My mug musings brought me back to my first year in college in 1971 and a debate about form, style and technique.  I was sitting with other ceramics majors in one of my first classes and after being prompted by Hobart Cowles, our professor, we started talking about the difference between art and craft. Most of us fledgling potters felt we were more craftsmen than artists while some argued the lines between the two were less crisp. That led to a discussion that eventually morphed into a debate about style and form versus technique and the utility of an object.  It was at that point when Hobart got up, went to the chalkboard and wrote the phrase, “Form follows function”. I’m not sure the quote changed the minds of all those who argued that we were every bit the artists as our classmates upstairs in the fine arts department, but it did add a considerable amount of weight to the argument for the rest of us who embraced being craftsmen.
It actually was an architect, Louis Sullivan, who is credited with the phrase that Hobart scribbled on the board.
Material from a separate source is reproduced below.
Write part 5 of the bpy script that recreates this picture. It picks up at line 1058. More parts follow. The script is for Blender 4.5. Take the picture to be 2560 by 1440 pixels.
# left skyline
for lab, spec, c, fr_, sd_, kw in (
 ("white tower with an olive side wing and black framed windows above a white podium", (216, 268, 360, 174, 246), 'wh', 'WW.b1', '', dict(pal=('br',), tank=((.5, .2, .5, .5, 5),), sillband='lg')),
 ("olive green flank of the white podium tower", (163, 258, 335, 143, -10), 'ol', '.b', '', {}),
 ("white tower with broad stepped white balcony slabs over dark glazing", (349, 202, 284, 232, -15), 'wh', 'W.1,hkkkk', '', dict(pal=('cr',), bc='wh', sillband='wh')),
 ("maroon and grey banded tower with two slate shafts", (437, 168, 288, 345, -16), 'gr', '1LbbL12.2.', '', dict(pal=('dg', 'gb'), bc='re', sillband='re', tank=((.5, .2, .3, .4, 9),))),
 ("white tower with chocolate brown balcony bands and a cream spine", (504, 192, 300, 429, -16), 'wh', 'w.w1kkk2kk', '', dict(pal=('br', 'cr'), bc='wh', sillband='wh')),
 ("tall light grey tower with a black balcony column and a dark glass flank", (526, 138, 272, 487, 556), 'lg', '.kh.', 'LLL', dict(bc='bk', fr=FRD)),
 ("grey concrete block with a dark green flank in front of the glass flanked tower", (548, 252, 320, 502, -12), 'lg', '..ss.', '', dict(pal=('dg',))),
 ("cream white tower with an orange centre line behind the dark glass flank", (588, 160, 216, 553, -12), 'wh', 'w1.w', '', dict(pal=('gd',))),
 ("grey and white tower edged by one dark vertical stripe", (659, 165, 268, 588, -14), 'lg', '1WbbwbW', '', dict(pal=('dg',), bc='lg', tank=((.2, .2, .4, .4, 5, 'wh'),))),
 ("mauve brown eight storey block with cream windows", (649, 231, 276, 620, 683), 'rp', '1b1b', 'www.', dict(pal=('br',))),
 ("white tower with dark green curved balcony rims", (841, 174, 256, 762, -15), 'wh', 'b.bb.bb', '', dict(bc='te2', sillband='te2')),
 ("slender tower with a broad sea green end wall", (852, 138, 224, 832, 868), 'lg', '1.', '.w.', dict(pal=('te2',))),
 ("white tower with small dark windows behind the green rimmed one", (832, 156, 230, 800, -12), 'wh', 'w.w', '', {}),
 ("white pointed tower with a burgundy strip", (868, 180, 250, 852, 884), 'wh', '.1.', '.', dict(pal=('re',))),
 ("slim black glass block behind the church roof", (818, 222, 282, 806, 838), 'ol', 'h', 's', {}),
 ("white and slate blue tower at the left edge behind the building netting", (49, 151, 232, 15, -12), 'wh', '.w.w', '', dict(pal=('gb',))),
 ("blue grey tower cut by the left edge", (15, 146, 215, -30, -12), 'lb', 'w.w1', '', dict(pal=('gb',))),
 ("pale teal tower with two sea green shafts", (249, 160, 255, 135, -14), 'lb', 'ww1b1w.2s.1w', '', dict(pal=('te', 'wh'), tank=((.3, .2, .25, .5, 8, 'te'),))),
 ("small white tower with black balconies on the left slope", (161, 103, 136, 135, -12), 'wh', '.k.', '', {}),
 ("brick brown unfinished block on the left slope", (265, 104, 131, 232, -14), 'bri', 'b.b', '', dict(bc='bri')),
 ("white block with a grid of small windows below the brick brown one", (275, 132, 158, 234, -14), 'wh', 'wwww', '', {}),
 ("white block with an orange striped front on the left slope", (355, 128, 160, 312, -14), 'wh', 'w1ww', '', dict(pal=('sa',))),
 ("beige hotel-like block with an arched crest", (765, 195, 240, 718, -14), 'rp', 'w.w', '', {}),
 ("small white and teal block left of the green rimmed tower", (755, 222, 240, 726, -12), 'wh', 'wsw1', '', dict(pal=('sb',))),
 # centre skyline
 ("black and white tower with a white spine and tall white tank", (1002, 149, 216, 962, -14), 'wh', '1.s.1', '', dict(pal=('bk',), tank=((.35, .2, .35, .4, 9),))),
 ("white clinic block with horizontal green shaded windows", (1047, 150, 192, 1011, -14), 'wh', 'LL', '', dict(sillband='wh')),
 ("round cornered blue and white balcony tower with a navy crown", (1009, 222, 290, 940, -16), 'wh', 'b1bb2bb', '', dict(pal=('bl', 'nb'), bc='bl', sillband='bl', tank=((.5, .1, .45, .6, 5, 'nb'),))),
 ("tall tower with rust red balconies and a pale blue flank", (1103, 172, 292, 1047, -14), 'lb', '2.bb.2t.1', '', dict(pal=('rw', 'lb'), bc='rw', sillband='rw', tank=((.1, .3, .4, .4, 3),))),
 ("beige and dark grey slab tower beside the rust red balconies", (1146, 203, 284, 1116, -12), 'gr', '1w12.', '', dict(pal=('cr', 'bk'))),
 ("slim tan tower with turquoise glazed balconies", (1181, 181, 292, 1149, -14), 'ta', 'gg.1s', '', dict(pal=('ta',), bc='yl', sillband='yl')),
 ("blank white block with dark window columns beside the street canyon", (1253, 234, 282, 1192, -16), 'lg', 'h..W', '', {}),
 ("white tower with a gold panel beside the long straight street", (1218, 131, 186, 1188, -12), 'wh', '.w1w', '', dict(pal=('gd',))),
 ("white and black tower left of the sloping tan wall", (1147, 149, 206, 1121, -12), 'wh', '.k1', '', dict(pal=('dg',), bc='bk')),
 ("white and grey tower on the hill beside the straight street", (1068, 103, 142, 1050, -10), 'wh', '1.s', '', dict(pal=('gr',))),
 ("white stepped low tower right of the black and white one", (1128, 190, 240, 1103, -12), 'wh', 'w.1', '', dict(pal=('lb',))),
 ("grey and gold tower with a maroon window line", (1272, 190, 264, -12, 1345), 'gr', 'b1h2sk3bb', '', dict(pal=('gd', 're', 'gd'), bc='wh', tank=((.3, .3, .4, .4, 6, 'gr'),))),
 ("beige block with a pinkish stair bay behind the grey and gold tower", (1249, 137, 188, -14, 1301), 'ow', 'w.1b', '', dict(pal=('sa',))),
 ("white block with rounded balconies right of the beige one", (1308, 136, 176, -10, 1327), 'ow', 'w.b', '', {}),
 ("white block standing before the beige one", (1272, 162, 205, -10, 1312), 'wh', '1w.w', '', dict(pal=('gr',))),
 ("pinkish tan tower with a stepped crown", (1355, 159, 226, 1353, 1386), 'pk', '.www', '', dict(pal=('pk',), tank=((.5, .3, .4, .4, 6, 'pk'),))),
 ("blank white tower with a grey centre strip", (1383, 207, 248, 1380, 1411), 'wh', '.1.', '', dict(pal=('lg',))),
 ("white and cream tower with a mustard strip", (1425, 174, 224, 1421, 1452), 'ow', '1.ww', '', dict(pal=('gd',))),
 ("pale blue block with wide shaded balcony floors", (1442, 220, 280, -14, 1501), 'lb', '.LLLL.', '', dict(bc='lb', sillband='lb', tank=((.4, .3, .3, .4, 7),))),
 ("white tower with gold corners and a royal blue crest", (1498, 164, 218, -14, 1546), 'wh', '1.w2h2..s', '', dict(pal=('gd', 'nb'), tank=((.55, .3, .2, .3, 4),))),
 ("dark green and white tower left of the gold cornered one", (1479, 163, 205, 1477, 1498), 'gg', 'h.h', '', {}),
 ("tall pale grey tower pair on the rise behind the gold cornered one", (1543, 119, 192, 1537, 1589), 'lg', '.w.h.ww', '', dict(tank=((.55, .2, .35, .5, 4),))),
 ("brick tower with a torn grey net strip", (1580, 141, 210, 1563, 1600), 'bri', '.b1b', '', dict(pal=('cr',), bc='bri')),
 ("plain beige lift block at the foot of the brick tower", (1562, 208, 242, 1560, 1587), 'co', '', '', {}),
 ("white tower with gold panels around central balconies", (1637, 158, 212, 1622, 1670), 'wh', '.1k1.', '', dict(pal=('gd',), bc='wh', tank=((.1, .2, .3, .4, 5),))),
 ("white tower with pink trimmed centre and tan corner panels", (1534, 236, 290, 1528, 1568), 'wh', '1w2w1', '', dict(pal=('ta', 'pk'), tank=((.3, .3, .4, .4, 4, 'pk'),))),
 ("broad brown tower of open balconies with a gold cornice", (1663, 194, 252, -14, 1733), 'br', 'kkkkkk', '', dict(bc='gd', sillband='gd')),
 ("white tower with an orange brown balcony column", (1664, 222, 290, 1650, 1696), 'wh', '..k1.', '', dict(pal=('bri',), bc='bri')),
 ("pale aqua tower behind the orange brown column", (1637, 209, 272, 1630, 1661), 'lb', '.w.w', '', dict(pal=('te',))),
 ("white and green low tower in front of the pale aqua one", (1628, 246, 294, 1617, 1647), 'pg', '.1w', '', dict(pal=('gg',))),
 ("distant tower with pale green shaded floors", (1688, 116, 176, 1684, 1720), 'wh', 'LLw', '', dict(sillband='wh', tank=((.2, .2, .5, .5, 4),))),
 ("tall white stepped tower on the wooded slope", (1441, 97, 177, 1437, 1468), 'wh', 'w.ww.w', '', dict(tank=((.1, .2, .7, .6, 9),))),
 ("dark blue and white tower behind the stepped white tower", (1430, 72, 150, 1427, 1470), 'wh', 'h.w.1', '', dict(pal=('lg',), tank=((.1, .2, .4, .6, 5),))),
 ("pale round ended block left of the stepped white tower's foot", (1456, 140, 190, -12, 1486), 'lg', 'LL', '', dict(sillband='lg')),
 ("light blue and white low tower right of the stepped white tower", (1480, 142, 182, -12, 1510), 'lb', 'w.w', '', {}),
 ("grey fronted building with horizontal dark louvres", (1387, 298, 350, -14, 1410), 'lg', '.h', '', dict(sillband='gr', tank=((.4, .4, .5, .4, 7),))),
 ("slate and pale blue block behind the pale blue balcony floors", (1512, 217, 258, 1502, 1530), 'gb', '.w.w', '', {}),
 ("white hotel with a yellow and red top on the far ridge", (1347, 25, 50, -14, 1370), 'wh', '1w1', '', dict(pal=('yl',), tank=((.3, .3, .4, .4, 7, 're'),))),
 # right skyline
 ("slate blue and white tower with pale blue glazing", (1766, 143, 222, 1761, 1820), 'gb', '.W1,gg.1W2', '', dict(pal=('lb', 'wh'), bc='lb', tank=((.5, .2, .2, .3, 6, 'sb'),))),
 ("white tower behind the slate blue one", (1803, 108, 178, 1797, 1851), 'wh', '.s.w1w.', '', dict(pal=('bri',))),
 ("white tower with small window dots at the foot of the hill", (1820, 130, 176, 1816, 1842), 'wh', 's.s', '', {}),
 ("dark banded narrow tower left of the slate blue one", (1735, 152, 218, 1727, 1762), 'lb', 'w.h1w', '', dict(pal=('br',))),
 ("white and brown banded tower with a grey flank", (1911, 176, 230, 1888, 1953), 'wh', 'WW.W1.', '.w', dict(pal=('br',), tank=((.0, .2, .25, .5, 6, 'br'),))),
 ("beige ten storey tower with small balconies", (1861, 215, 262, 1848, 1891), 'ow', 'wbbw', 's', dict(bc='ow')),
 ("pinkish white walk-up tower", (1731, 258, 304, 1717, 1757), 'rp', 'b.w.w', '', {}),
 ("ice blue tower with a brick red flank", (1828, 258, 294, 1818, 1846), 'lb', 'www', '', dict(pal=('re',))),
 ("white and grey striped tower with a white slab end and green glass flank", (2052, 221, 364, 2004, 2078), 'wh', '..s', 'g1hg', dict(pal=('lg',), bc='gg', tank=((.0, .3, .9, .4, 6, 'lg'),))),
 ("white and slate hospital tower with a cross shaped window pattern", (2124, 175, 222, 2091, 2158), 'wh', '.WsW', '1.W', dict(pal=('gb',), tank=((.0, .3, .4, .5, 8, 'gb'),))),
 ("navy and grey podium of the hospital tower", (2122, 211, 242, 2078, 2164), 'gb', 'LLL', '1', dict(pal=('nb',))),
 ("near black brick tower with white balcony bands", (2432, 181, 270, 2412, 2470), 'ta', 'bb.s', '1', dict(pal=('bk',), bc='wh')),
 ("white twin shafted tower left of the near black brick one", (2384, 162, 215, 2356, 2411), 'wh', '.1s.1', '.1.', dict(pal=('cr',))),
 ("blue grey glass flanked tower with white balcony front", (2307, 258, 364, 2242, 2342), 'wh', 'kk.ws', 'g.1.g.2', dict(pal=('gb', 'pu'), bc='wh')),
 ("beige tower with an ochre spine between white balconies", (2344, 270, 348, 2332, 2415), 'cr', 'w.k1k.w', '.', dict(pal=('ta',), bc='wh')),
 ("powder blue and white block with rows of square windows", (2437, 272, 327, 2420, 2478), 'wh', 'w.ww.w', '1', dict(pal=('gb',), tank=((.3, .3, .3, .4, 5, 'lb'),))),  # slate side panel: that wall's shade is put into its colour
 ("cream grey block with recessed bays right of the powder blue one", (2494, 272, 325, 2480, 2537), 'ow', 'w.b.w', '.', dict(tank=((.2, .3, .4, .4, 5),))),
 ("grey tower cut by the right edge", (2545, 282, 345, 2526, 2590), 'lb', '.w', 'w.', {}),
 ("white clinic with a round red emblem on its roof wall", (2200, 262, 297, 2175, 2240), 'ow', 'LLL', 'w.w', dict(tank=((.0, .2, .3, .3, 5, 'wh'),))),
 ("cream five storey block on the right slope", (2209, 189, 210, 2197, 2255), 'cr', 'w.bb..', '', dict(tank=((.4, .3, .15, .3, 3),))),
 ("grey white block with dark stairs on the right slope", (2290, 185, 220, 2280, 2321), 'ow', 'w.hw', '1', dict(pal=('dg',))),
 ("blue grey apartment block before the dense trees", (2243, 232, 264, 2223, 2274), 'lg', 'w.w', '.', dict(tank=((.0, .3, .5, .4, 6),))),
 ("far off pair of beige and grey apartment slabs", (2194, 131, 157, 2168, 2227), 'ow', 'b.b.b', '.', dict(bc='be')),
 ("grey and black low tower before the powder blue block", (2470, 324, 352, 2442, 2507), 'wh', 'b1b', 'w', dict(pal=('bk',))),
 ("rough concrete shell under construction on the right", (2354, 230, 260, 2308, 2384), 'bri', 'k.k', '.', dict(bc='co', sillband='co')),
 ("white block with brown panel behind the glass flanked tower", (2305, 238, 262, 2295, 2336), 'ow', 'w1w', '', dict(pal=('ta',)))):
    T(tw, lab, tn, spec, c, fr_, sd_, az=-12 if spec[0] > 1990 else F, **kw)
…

In talking about good building design in the late 1800s, he suggested that structures must exhibit the three qualities of “firmitas, utilitas, venustas” meaning solid, useful, and beautiful. What’s interesting is Sullivan actually wrote that “form ever follows function”, but a version minus “ever” is typically what is quoted.  The two phrases, although similar, are slightly different.  That said, Sullivan’s quote offers support to the notion that form is not unimportant, but it must come after function and utilitarian requirements have been met.
One of the reasons I love making pottery is that it’s dependent on the convergence of science and art.  Maybe that’s another way to define what craft is. Despite this convergence, most of my time in the studio right now is focused mostly on science and less on art. This reality led me to recall another quote that I had read in a book that stuck with about art and science, form and function, style and utility, but I couldn’t remember where I had read it. After a few days of searching through my library for the quote, I found it buried in the preface to a book by the author, Daniel Rhodes (photo, below). He shared that, “While technical information must not be considered as an end to itself, it is a necessary prerequisite to a free and creative choice of means in ceramics”.  More support for where I find myself right now. With form following function and the need for technical information as a prerequisite to creativity, I felt I might be on to something.